General ODOM. Let me answer that very briefly. If we did that, we don't need the Intelligence Community. That's called a news service. We have a lot now. I'd say 90 percent of the intelligence that affects policymaking in the government comes out of the media. The media is our best new collection agency. Even some military collection comes out of it.

General Vessey, when he was Chairman of the Joint Chiefs, would look over at the television and see CNN on someplace and say, Bill, why can't you do that for me. Well, I said, I don't need to because CNN is doing it free. And the Intelligence Community really needs to take advantage of that. We should.

The second point is, people have short memories and even though something's published and made information today, they don't keep it in mind. And what they are exposing, what they close up from having been alerted, sometime later they may open up again. And if you go around reemphasizing openness you keep educating them how to defeat your intelligence collection.

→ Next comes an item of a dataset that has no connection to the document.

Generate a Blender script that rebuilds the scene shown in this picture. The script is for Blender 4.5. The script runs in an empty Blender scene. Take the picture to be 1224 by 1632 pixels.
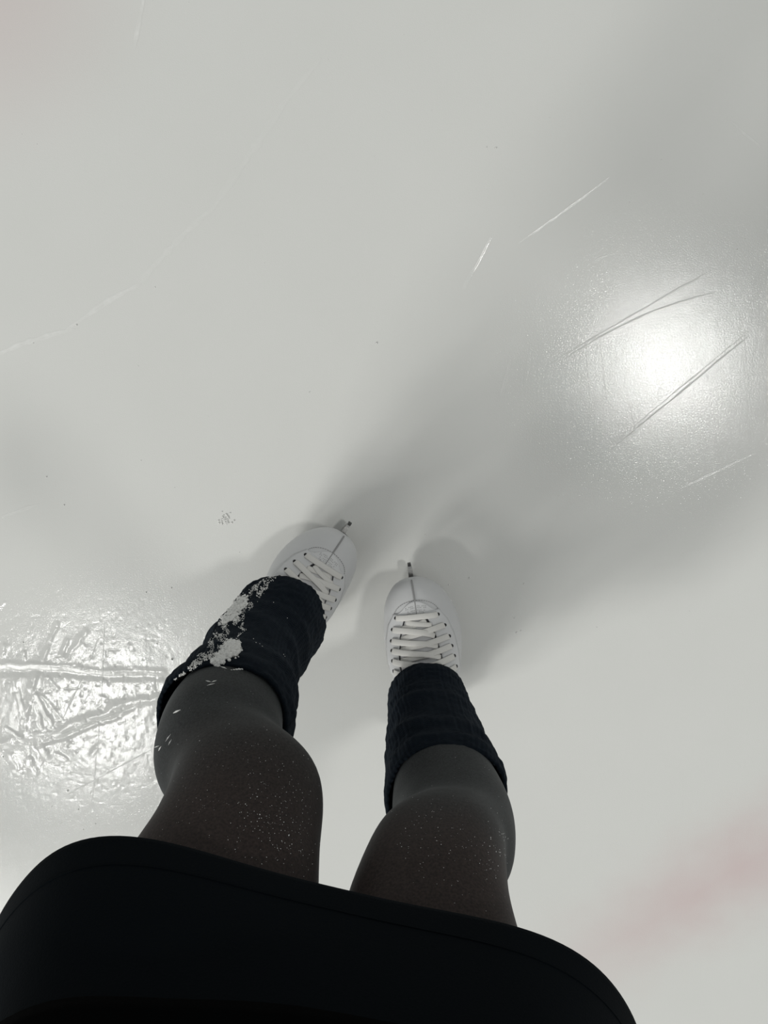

Mr. HAMILTON. Mr. Condit, I think there has been over a period of years a kind of set of mind in the Intelligence Community to keep more secret than is necessary, feeling that we know best how to handle this and it's not a matter that really should be discussed in public.

I think the Congress and the oversight committees have done a lot to try to change that perception on their part, and my view would be you want to maximize openness and transparency to the extent that you can. But you do have to recognize you are dealing with a very special business and you do have to be careful about methods and sources and all of the rest of it.

So it's not an easy kind of a balance to strike. In general, I think the Intelligence Community has erred on the side of too much secrecy and not enough openness. I do think that's changing now, in part because of the Congress and the oversight. There needs to be a greater appreciation by the national security community that the more information that is out there about their job and how tough it is to do, the obstacles they confront, I think the American public understands that pretty well, especially in light of September 11. But I agree with your premise that more transparency is needed, with a very major caveat that you are dealing with a special business here.

Mr. HITZ. I tend to echo that. For the one or two percent of information that is acquired from a source or by a technique that we would not want to have revealed in order to be able to use it again,

I'm sure that we go to a great extreme to protect things that don't need to be protected. But you do have to protect that essential core.

Mr. CONDIT. I agree with that point. I just also would underscore that it seems to me all the work that the three of you and Judge Webster have done on making suggestions, that transparency may be the thing that forces us to make the necessary changes to reform the Intelligence Community, and it's the very thing that we seem to frightened of. I just think we maybe should take a look at embracing it a little more than we have in the past.

I thank you.

Chairman GRAHAM. Thank you, Mr. Congressman.

Again, thank you to each for your very significant contribution today. We have learned a lot from the wise men, and I anticipate that you will represent a well of wisdom and insight that we will want to come back to again. Thank you very much.